## Task objective
Read the material below and count the lines holding the string "from". Give that count with nothing added.

*** Dataset content ***

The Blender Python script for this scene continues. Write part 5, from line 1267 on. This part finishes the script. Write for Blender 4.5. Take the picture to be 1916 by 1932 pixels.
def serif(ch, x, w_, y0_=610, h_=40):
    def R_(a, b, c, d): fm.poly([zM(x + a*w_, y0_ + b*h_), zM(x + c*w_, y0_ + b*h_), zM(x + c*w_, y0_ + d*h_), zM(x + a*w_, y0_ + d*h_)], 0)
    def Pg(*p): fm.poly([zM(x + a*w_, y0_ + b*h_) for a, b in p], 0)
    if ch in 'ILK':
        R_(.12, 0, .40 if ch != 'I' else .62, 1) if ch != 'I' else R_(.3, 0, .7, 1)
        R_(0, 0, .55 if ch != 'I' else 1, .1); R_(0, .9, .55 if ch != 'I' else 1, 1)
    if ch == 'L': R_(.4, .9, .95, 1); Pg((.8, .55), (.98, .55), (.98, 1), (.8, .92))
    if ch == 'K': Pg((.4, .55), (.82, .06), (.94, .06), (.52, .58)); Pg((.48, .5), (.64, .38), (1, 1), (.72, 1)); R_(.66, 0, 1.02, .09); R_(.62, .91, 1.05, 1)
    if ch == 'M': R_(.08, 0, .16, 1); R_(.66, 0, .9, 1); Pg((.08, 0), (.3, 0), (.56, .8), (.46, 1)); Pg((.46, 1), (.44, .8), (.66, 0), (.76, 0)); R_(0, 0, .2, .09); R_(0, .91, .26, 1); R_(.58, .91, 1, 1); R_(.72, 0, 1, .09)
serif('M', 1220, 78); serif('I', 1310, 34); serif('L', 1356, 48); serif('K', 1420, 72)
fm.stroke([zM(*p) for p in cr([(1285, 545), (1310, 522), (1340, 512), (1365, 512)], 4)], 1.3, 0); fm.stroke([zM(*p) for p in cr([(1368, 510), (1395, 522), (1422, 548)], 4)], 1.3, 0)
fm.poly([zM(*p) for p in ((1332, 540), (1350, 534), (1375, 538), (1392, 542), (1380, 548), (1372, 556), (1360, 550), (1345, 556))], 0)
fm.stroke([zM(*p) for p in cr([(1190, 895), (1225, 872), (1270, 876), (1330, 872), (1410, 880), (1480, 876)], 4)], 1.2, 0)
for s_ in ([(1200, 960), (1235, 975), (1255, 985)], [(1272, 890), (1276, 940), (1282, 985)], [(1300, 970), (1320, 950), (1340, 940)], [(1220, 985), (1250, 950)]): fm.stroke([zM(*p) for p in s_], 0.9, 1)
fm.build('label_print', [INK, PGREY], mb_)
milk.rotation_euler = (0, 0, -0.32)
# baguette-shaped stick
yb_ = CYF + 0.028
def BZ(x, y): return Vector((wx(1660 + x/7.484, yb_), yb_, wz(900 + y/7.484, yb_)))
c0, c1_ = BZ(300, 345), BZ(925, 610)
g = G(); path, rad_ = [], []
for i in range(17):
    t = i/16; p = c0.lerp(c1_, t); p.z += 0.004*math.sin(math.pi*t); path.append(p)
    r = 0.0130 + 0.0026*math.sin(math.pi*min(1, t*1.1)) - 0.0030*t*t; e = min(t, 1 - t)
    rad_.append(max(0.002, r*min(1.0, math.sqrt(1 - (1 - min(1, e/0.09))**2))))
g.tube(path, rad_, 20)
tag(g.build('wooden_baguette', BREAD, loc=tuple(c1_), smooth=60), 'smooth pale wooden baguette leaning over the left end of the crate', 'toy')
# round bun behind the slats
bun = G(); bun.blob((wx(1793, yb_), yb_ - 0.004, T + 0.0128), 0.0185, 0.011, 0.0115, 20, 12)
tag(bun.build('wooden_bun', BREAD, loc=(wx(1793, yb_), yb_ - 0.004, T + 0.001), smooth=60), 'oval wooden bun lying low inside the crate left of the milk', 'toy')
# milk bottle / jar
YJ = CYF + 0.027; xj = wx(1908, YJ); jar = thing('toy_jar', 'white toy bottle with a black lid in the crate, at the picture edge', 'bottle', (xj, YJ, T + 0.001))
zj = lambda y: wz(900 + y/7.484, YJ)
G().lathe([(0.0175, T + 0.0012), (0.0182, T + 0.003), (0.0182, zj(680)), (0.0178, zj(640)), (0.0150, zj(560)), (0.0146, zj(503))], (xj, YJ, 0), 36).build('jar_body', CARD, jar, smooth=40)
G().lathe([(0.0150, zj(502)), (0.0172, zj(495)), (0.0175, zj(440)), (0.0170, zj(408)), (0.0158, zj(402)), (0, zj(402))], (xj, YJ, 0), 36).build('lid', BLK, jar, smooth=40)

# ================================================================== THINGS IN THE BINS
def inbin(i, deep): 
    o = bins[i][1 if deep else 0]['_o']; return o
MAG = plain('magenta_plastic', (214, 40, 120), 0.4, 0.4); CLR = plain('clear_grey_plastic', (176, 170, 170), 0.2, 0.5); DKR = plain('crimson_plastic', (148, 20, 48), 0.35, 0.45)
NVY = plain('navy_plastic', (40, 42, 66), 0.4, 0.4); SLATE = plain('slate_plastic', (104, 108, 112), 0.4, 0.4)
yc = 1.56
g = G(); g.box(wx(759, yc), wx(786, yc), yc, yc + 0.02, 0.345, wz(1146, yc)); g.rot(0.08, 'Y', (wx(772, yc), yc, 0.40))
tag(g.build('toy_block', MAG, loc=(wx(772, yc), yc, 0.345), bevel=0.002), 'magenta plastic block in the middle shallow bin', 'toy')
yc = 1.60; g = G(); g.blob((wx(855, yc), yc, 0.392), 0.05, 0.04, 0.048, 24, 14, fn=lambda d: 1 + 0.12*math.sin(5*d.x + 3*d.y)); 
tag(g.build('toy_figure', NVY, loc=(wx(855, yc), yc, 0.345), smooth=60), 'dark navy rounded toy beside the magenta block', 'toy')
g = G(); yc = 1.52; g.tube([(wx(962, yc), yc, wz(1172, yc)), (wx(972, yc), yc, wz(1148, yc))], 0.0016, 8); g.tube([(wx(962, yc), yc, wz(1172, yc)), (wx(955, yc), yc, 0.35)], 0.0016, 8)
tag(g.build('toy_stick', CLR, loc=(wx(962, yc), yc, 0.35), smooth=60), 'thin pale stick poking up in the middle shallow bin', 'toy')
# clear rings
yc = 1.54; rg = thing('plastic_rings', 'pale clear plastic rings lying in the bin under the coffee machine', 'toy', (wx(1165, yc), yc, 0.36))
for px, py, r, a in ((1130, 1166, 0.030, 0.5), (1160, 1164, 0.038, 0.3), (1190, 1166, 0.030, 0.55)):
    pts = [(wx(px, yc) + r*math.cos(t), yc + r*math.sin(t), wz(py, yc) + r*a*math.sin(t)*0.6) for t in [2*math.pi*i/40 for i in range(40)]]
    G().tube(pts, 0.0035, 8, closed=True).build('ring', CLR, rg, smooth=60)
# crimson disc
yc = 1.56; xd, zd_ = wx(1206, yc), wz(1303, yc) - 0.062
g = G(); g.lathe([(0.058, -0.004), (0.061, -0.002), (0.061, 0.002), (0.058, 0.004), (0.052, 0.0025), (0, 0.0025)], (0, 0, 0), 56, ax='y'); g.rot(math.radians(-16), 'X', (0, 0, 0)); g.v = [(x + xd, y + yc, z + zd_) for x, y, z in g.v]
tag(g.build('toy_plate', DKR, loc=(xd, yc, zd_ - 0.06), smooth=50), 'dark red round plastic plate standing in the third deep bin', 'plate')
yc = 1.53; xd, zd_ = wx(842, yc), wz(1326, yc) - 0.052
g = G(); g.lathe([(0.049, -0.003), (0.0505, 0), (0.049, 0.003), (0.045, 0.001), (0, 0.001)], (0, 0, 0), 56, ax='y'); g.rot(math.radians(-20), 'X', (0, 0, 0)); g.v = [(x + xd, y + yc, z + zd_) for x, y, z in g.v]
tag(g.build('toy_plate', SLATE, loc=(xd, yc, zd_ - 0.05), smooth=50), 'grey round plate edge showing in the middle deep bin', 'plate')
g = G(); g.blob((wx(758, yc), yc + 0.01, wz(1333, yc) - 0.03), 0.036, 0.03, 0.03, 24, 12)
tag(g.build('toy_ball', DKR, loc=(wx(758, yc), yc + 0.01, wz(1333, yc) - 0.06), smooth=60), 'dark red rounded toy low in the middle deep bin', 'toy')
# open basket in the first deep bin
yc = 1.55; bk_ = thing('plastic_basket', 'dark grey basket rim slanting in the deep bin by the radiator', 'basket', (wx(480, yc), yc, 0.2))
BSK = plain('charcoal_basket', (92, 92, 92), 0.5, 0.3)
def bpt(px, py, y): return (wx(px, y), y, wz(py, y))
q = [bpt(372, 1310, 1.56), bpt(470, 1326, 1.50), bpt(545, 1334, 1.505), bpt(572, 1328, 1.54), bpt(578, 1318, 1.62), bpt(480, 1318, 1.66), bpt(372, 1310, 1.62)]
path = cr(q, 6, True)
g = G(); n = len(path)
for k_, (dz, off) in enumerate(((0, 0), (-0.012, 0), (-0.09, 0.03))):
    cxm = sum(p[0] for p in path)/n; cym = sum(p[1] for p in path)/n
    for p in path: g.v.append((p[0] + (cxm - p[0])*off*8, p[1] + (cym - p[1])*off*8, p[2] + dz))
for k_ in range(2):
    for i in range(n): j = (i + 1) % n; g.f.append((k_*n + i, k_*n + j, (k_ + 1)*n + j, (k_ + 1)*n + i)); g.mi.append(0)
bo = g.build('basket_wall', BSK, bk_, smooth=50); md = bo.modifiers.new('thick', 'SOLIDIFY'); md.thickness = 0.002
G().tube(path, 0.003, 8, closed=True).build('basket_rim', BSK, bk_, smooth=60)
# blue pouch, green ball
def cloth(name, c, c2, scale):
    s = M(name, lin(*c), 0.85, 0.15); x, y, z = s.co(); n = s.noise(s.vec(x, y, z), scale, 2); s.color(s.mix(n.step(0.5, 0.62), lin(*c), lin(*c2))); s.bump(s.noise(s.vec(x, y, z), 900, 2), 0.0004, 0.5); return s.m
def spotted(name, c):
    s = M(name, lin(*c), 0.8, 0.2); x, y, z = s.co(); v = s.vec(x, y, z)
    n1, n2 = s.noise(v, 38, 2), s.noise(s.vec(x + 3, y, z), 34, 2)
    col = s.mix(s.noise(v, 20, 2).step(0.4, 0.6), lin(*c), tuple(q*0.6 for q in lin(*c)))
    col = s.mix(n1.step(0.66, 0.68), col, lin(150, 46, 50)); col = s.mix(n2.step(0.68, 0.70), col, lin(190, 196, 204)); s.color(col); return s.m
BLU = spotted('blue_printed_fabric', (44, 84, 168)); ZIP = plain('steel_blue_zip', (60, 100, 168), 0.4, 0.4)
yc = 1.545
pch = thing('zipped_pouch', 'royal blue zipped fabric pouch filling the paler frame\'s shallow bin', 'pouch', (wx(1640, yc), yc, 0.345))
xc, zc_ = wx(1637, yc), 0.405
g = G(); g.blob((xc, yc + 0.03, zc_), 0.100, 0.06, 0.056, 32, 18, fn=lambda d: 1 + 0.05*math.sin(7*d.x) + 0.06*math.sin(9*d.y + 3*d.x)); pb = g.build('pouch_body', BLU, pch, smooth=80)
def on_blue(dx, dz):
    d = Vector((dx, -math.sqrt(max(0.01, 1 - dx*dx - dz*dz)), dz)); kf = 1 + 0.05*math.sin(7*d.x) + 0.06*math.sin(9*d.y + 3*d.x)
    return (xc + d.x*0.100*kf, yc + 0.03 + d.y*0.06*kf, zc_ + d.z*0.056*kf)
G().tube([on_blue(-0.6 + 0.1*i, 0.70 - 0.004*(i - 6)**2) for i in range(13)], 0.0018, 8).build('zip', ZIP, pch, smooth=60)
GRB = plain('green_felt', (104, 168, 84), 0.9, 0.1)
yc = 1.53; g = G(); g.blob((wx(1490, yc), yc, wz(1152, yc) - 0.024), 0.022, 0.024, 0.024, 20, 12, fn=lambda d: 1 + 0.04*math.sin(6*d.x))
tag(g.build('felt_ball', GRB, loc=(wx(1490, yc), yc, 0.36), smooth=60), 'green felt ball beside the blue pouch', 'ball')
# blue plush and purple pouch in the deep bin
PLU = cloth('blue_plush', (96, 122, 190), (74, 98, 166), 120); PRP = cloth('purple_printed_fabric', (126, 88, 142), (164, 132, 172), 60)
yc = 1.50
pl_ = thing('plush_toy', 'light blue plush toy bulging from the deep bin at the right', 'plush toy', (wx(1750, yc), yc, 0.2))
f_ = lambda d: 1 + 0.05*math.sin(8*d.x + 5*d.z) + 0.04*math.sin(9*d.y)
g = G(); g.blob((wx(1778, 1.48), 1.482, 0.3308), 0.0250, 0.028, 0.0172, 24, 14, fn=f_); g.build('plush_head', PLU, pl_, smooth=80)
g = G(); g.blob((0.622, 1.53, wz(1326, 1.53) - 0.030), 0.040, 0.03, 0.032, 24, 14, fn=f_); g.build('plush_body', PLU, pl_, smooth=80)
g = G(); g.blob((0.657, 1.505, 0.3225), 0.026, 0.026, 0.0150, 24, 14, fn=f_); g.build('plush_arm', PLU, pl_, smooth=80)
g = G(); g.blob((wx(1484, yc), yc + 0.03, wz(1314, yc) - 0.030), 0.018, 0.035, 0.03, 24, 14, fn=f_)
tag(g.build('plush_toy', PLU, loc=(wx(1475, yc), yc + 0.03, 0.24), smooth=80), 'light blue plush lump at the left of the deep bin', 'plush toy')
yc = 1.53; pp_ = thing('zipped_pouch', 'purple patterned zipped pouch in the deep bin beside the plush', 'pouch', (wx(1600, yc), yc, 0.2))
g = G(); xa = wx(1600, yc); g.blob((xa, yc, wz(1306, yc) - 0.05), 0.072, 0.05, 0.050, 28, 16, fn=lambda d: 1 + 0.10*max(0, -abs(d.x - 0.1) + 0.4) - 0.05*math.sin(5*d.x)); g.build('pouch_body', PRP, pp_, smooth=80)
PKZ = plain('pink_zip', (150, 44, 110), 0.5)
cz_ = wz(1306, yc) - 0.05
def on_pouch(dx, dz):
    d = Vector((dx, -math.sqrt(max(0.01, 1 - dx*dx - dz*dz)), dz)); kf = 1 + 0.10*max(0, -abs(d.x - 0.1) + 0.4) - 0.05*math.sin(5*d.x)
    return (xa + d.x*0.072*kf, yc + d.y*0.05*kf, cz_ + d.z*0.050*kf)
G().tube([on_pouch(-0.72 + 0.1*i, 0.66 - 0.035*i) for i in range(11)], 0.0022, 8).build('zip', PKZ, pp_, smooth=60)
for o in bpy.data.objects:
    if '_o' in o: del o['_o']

***

## Written response
2